*Input records*.
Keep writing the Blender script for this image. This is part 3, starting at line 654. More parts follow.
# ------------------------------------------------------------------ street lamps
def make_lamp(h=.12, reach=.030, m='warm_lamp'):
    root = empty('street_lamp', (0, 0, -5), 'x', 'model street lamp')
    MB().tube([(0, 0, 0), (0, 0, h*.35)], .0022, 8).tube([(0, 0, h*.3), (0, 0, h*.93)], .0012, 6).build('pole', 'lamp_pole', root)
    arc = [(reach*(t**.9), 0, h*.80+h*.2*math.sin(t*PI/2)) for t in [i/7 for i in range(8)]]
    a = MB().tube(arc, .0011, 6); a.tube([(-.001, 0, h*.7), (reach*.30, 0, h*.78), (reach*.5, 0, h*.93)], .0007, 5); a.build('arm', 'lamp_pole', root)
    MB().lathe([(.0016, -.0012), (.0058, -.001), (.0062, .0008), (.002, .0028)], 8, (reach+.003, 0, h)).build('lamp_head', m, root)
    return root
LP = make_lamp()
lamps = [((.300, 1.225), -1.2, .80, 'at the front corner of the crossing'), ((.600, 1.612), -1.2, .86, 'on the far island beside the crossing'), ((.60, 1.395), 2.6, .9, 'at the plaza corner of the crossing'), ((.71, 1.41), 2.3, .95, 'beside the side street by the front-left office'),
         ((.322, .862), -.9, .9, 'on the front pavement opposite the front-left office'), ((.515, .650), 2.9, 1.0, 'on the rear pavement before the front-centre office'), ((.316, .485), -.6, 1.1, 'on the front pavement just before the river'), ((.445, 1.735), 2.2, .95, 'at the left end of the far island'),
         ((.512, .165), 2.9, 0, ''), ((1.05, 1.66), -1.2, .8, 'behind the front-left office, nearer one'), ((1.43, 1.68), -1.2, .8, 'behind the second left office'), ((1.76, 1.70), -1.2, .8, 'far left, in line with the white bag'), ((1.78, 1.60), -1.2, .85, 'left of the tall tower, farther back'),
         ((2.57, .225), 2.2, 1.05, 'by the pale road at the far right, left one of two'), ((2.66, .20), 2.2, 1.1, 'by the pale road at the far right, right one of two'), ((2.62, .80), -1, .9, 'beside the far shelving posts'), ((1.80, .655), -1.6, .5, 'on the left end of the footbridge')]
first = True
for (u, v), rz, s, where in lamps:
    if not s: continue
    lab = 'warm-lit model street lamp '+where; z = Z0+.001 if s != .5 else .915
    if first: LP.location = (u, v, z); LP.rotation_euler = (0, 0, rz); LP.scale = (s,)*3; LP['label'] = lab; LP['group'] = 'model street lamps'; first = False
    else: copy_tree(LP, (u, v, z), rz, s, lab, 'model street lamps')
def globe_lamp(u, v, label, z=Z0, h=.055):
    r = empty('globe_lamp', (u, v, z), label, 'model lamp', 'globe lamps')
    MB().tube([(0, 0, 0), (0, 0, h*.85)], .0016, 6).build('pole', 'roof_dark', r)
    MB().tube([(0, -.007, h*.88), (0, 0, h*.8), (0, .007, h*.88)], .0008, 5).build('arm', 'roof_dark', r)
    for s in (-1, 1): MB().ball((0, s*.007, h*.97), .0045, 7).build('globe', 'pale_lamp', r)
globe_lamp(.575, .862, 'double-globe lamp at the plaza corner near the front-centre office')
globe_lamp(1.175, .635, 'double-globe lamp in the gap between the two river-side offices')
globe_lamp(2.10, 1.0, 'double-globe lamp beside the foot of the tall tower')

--

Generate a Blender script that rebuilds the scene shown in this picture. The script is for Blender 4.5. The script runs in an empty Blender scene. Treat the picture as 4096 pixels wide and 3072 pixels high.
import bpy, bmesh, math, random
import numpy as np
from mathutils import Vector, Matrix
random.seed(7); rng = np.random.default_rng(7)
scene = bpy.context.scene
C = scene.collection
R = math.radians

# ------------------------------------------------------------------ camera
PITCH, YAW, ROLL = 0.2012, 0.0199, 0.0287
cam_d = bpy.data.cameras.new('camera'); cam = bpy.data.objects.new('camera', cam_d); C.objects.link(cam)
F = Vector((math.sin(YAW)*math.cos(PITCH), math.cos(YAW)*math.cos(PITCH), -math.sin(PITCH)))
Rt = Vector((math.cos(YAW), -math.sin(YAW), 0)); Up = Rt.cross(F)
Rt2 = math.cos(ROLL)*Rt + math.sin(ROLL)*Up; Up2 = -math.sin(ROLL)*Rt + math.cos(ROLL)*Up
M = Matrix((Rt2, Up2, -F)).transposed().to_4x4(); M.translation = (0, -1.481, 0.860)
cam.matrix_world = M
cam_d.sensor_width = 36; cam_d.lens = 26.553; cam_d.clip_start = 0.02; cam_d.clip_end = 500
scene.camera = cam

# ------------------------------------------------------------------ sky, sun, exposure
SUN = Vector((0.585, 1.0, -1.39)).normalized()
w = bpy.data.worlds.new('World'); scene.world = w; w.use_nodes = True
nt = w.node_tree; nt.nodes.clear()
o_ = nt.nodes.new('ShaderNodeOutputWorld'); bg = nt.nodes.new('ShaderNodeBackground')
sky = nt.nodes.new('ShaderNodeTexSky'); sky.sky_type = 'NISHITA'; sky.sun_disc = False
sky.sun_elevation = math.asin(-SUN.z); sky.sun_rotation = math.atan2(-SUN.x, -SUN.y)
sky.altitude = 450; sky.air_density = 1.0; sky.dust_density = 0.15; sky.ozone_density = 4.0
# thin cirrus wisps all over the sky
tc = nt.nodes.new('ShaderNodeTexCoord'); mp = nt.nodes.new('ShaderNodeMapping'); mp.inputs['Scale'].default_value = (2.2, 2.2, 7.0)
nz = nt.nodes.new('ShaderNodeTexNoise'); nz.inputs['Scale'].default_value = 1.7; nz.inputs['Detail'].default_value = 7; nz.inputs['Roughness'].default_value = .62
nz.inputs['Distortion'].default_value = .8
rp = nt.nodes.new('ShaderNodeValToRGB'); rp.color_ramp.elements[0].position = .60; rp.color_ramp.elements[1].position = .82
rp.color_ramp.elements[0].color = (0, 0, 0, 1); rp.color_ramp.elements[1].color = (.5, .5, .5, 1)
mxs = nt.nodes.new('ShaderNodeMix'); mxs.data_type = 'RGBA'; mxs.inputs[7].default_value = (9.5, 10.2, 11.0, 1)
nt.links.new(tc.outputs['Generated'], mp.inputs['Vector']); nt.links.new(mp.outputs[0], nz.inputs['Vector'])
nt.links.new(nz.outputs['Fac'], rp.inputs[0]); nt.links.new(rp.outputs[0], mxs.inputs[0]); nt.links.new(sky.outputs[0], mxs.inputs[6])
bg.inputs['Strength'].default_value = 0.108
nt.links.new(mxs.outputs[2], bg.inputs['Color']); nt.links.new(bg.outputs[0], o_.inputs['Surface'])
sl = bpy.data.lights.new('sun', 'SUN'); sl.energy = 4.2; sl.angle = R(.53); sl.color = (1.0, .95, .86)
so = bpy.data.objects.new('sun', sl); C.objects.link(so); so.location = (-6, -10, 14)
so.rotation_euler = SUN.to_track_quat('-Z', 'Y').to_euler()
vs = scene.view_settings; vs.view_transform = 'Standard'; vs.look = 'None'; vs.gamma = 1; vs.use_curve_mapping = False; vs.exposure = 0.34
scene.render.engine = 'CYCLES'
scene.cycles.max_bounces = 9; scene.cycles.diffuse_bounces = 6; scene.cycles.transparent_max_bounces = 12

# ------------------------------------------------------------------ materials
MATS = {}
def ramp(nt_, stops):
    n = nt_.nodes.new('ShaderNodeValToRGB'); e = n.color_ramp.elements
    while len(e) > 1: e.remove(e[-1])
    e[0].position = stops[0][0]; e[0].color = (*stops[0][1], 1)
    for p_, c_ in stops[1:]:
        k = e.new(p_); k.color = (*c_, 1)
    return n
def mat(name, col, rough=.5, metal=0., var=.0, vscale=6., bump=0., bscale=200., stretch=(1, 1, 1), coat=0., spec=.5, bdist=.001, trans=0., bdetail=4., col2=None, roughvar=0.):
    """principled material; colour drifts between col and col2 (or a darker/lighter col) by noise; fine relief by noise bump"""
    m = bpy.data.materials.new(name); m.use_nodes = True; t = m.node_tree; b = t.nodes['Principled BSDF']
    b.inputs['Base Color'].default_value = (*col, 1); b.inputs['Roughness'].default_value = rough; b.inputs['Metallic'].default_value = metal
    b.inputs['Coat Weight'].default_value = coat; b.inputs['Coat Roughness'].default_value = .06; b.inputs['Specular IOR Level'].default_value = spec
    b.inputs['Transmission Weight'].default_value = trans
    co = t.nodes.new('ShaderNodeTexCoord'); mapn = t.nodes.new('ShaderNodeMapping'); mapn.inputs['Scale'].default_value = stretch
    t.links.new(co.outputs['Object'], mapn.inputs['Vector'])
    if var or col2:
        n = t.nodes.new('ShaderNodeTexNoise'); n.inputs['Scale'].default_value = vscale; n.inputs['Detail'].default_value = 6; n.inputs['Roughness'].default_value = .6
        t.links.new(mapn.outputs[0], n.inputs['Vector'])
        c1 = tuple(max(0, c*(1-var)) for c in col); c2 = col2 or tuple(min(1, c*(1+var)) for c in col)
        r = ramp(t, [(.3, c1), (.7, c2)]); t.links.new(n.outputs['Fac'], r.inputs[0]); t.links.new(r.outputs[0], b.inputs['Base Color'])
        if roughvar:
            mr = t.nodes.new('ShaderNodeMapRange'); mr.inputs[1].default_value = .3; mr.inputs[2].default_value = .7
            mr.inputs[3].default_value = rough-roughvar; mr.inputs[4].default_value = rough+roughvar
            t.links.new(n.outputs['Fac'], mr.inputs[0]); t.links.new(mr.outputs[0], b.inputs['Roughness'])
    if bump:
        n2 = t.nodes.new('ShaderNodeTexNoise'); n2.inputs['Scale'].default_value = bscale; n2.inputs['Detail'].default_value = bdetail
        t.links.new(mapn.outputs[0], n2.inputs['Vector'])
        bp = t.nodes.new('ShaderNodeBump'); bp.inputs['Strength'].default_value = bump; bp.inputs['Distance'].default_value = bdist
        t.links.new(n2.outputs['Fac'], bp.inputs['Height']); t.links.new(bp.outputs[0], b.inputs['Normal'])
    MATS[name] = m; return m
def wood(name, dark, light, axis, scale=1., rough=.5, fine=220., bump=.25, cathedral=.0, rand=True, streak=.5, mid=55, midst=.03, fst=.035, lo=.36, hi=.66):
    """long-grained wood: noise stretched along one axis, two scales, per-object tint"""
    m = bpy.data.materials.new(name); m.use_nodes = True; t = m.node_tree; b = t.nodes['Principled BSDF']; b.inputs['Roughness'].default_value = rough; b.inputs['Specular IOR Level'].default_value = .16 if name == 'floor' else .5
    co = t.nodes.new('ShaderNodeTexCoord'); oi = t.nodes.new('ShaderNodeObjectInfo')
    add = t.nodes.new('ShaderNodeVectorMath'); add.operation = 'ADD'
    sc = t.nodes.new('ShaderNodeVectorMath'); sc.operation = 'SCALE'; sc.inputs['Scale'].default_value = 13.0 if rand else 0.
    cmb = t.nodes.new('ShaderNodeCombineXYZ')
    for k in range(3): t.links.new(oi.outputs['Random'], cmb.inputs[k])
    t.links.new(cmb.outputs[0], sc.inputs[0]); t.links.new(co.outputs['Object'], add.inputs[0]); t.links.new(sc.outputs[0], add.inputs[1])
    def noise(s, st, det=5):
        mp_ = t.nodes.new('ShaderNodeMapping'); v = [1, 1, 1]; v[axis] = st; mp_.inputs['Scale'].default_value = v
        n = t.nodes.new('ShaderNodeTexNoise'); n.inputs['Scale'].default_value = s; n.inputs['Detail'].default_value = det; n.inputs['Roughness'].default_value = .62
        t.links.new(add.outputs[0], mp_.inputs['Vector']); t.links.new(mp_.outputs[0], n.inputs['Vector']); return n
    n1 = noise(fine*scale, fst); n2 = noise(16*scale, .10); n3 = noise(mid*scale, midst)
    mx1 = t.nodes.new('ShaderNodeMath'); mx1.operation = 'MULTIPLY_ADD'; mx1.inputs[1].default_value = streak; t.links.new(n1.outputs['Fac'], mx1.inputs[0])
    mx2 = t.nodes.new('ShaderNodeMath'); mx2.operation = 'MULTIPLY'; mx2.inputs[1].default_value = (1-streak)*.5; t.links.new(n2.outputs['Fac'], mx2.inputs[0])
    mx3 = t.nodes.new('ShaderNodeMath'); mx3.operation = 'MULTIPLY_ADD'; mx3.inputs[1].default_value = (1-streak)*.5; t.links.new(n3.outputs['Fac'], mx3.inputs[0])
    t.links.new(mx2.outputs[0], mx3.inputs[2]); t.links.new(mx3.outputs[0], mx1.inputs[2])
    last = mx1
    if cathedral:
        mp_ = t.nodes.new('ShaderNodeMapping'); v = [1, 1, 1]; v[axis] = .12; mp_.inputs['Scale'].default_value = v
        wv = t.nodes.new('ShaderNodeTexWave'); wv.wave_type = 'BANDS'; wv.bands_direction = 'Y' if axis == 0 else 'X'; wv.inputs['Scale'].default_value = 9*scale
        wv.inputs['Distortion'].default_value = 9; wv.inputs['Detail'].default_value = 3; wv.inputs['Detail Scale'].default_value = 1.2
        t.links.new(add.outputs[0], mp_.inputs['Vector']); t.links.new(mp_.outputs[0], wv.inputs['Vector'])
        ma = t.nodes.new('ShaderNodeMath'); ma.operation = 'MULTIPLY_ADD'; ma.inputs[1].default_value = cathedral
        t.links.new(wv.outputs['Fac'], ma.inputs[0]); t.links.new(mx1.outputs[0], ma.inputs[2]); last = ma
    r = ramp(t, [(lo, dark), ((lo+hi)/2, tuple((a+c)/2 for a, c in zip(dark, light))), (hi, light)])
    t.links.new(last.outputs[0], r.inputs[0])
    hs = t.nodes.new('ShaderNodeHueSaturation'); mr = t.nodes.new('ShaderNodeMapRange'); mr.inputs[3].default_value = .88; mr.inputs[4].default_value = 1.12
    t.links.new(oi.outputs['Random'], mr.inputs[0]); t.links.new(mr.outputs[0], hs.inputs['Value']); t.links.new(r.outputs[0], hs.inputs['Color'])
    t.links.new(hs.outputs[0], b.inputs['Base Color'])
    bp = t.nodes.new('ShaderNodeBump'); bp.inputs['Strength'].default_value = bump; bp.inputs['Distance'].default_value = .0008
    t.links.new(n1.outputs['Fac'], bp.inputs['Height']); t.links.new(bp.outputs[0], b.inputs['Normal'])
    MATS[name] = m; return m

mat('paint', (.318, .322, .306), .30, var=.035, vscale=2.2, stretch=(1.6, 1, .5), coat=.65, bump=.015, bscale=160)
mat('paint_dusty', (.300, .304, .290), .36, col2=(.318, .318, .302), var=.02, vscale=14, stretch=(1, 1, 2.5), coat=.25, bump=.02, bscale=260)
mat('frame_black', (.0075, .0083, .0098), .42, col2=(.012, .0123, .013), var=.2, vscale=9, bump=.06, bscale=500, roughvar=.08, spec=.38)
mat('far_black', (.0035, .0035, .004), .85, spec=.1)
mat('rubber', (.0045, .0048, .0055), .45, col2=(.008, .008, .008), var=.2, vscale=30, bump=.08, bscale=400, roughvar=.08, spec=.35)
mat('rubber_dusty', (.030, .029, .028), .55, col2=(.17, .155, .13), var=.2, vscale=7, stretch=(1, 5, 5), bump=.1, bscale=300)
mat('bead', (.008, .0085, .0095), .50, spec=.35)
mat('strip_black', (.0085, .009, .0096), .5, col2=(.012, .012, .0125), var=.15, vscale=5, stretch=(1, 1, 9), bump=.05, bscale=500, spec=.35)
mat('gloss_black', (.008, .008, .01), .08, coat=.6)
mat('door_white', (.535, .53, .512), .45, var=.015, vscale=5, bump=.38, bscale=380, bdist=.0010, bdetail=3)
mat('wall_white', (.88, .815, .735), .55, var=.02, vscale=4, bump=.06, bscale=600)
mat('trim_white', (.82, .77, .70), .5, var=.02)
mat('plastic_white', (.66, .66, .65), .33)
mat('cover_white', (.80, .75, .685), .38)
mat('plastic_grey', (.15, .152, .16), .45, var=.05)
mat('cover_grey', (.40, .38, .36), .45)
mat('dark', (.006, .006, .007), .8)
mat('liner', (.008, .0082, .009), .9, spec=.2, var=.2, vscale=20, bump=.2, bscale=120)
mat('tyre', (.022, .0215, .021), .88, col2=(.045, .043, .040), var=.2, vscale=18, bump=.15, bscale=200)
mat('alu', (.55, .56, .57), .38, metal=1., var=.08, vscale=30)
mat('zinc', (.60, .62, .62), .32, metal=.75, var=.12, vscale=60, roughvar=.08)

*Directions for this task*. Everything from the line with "Generate a Blender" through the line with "R = math.radians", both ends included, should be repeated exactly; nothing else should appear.

*Response to this task*.
Generate a Blender script that rebuilds the scene shown in this picture. The script is for Blender 4.5. The script runs in an empty Blender scene. Treat the picture as 4096 pixels wide and 3072 pixels high.
import bpy, bmesh, math, random
import numpy as np
from mathutils import Vector, Matrix
random.seed(7); rng = np.random.default_rng(7)
scene = bpy.context.scene
C = scene.collection
R = math.radians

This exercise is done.